La seule solution pour une opposition responsable c'est d'asseoir sa position sur des valeurs et de ne pas transiger sur les principes de la liberté et de la démocratie. En d'autres termes: le religieux doit être exclu de la vie politique.
Par Rachid Barnat
A la question du journaliste de savoir si l'Assemblée nationale constituante (ANC) et le président provisoire de la république Moncef Marzouki sont légitimes ou non, Béji Caïd Essebsi rappelle que l'ANC a été constituée pour une durée d'un an, avec pour unique mission la rédaction d'une constitution!

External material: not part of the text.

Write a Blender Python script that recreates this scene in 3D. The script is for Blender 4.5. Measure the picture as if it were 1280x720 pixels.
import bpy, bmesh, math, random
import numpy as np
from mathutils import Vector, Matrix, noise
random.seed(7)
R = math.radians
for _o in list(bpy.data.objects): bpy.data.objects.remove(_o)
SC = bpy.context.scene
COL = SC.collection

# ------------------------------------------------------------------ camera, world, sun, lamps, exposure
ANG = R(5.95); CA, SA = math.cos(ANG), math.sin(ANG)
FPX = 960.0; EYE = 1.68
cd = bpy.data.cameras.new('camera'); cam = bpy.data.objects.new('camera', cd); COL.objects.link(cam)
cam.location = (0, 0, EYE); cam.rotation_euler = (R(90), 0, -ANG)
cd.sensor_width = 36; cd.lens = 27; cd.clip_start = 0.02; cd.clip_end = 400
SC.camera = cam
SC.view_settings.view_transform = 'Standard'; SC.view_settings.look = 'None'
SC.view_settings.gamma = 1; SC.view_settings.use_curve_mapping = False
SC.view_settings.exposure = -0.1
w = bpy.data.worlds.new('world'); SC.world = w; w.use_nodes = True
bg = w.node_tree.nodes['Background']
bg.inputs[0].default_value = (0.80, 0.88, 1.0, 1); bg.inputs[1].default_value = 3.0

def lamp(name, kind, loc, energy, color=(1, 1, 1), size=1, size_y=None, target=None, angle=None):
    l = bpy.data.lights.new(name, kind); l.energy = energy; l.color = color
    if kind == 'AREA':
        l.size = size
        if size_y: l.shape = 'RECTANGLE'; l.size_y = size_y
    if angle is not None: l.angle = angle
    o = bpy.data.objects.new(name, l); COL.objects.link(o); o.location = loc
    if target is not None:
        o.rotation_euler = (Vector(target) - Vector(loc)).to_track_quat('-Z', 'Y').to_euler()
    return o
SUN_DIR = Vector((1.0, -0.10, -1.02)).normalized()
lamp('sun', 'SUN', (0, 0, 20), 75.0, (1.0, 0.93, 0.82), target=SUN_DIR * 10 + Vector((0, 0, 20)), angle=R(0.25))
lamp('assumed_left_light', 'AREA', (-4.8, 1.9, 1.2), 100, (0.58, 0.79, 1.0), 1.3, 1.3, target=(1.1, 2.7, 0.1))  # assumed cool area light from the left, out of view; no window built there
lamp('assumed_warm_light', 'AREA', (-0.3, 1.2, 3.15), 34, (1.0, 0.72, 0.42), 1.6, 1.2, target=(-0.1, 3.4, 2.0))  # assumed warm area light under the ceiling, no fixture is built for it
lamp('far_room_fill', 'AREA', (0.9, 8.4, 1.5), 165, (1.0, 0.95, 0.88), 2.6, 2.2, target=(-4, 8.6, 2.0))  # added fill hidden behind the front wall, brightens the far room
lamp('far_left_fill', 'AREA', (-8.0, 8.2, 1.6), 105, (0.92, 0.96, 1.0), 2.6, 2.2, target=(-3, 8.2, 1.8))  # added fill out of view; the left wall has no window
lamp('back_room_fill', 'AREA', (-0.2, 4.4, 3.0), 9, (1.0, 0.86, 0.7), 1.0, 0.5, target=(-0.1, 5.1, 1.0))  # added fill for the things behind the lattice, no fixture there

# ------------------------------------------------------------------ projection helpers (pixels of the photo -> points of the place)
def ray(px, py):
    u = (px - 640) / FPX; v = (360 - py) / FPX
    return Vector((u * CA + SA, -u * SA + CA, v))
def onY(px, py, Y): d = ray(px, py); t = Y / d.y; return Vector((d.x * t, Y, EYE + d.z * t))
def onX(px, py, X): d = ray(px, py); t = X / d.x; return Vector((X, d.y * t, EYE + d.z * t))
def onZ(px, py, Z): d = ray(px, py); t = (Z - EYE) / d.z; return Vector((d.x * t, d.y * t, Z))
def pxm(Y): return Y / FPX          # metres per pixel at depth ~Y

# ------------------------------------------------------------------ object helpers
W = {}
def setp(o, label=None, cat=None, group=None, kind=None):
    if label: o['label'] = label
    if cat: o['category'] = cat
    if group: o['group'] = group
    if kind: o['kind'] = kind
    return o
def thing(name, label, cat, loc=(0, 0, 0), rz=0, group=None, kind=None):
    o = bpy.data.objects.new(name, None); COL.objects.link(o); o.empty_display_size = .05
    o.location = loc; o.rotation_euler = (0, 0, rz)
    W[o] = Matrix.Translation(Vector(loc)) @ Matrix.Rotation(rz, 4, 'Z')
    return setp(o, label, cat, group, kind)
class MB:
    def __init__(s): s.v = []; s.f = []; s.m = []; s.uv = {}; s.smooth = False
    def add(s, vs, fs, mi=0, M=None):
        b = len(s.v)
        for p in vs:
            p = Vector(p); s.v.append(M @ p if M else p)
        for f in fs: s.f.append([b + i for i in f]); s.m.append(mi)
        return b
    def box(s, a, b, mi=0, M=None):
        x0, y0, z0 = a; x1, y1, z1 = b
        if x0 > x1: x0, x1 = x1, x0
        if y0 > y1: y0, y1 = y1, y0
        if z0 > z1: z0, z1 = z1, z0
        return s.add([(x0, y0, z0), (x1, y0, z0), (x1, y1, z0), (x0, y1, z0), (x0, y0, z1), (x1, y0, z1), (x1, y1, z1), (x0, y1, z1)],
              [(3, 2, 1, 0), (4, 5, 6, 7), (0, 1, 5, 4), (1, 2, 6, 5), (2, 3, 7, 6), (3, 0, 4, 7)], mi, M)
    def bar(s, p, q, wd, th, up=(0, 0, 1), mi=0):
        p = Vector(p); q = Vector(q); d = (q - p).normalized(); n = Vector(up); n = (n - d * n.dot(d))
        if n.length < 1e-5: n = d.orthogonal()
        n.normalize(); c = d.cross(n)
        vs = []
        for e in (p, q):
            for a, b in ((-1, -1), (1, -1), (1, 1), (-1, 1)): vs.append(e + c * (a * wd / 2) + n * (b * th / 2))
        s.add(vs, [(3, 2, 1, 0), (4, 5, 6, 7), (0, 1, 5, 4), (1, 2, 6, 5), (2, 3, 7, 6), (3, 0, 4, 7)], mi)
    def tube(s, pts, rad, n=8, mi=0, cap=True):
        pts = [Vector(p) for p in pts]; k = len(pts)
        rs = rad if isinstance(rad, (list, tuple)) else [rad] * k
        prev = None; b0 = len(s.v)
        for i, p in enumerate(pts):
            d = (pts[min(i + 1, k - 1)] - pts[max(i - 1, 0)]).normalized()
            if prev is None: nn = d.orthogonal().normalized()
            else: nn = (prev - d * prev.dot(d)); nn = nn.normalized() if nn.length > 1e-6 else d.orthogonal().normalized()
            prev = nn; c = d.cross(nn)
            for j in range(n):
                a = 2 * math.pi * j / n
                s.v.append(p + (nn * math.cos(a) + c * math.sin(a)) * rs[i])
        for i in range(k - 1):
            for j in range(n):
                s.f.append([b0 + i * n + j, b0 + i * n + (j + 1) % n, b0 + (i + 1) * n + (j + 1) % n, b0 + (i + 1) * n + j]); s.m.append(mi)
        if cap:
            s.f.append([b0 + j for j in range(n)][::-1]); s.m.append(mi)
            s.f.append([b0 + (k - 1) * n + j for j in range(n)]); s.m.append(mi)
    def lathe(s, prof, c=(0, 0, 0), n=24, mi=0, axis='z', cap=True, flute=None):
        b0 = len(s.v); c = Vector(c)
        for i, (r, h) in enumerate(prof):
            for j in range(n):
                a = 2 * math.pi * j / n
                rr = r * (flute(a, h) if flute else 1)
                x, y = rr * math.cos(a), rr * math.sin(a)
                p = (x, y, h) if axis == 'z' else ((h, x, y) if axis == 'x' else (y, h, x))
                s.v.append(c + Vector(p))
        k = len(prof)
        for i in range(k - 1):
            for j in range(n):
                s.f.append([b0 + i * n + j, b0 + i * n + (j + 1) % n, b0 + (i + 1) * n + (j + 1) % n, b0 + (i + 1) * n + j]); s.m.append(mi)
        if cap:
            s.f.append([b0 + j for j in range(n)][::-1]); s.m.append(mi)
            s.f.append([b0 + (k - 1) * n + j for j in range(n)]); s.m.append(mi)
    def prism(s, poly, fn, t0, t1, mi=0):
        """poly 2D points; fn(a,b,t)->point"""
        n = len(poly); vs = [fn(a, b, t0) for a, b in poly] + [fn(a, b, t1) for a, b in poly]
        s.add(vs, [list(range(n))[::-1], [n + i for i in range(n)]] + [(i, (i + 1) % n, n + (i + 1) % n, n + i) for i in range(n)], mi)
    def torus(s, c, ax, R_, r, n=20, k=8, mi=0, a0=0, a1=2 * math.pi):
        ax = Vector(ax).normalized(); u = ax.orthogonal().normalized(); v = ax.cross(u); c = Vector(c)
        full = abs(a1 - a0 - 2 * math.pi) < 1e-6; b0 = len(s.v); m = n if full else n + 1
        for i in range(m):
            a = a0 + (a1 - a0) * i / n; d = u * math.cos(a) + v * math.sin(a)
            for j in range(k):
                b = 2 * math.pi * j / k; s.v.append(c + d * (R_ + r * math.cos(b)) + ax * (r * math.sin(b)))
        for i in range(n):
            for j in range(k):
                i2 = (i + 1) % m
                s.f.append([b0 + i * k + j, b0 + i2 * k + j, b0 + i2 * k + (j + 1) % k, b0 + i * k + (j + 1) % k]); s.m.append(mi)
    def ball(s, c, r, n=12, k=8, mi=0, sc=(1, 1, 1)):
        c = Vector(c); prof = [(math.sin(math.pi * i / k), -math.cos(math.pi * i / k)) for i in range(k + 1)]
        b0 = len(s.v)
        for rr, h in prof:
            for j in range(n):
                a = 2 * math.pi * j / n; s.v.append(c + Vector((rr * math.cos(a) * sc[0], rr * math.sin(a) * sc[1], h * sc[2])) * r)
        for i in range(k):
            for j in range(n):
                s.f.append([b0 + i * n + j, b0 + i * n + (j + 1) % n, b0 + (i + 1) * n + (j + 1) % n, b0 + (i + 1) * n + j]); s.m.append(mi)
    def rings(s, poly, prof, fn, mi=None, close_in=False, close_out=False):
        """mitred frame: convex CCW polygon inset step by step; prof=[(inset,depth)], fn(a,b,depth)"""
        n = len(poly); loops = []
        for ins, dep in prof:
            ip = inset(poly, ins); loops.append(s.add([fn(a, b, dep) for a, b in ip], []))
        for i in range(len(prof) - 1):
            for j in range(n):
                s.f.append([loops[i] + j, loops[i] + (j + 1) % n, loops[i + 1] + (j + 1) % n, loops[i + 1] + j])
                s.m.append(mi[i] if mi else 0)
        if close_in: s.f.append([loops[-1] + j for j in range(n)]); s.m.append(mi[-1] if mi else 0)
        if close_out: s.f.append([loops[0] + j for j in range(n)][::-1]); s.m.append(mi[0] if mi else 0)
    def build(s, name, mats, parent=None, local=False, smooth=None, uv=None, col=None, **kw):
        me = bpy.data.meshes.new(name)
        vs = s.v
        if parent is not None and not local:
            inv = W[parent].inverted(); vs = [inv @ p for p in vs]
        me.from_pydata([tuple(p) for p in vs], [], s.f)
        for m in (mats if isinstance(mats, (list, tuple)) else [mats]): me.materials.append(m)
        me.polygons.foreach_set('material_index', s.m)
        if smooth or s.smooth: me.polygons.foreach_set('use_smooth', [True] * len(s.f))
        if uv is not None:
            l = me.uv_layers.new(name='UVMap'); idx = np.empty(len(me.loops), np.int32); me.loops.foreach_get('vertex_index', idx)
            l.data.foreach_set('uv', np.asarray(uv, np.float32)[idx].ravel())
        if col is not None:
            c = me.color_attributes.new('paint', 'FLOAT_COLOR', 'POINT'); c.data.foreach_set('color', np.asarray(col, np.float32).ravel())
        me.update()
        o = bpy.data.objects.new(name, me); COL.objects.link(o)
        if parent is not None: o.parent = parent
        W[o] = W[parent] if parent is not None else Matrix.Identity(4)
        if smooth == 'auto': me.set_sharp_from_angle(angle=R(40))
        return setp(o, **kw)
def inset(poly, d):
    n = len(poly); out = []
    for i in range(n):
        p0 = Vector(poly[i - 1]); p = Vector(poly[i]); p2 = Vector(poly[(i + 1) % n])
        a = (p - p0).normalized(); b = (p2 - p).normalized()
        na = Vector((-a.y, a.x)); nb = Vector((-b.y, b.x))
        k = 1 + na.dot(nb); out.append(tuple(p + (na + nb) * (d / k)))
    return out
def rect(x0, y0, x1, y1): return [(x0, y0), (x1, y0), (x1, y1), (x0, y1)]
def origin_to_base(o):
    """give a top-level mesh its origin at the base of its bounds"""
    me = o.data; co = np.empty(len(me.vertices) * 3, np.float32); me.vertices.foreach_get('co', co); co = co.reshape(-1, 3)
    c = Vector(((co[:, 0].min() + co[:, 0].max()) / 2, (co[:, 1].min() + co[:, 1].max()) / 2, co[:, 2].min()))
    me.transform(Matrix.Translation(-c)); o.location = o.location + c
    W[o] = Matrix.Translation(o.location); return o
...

Et que ce délai s'est achevé le 23 octobre 2012.
Menace de la force et du terrorisme
L'ancien Premier ministre et actuel leader de Nida Tounes confirme, dès lors, que tous les constituants n'ont pas plus de légitimité que M. Marzouki, le «président» que Rached Ghannouchi et les députés d'Ennahdha ont sorti de leur rang pour le nommer président provisoire de la Tunisie.
«Alors l'opposition et vous-même auriez fait une faute politique en acceptant de proroger leur légitimité», demande le journaliste?
Et M. Caïd Essebsi d'expliquer que l'opposition ne voulait de la violence à laquelle l'acculait M. Ghannouchi, dont les hommes gardaient le pouvoir par la menace de la force et du terrorisme! Ce qui l'a conduite à transiger et à chercher le consensus...
A-t-il voulu dire par-là que M. Ghannouchi et ses hommes ont fait un putsch?
Cependant, il doit être clair pour les Tunisiens que le renoncement et la modération n'aboutissent jamais à rien car le problème n'est pas réglé et se reposera tôt ou tard, l'ANC devenant «une source de problèmes», comme le reconnaît Béji Caïd Essebsi lui même!
L'Assemblée constituante est devenue «une source de problèmes», reconnaît Béji Caïd Essebsi.
La seule solution pour une opposition responsable c'est d'asseoir sa position sur des valeurs et de ne pas transiger sur les principes de la liberté et de la démocratie. En d'autres termes : le religieux doit être exclu de la vie politique. Sans cela rien de bon ne pourra arriver et la crise persistera.
Il est clair, par exemple, que Bourguiba avait une vision politique fondée sur des valeurs même s'il savait louvoyer. Quelles sont les valeurs de l'opposition?
Le peuple, lui, a des valeurs claires qu'il n'a cessé de défendre tout au long de la gouvernance par la troïka dominée par les hommes de Ghannouchi... mais seul, puisque l'opposition ne l'a jamais suivi dans ses choix ni dans sa lutte; bien au contraire, elle l'a toujours contrecarré dans son action jusqu'à lui mettre les bâtons dans les roues!! Allant jusqu'à prolonger leur légitimité à des constituants en bout de course et ce contre la volonté du peuple, et caresser dans le sens du poil Ghannouchi et ses hommes, nous les présentant comme indispensables à la vie politique en Tunisie et incontournables... jusqu'à vouloir pactiser avec eux!!!
Une balle dans le pied
Que Ghannouchi tente de nier son appartenance et celle de son parti à la confrérie des Frères musulmans peut se comprendre depuis que celle-ci est inscrite sur la liste des mouvements terroristes en Egypte et en Arabie saoudite! Mais que Béji Caïd Essebsi lui apporte de l'eau à son moulin, en affirmant avec aplomb qu'Ennahdha ne fait pas partie de cette confrérie, c'est se tirer une balle dans le pied. Peut-on nous expliquer, dès lors, quelle différence y a-t-il entre Béji Caïd Essebsi et le très «moelleux» Néjib Chebbi?
L'ironie dans laquelle le leader de Nida Tounes enveloppe souvent ses affirmations sur le parti islamiste n'est pas intelligible et audible pour le commun des mortels. Rien donc ne vaut la clarté qui tranche et dissipe les ambiguïtés où niche souvent le «diable» islamiste.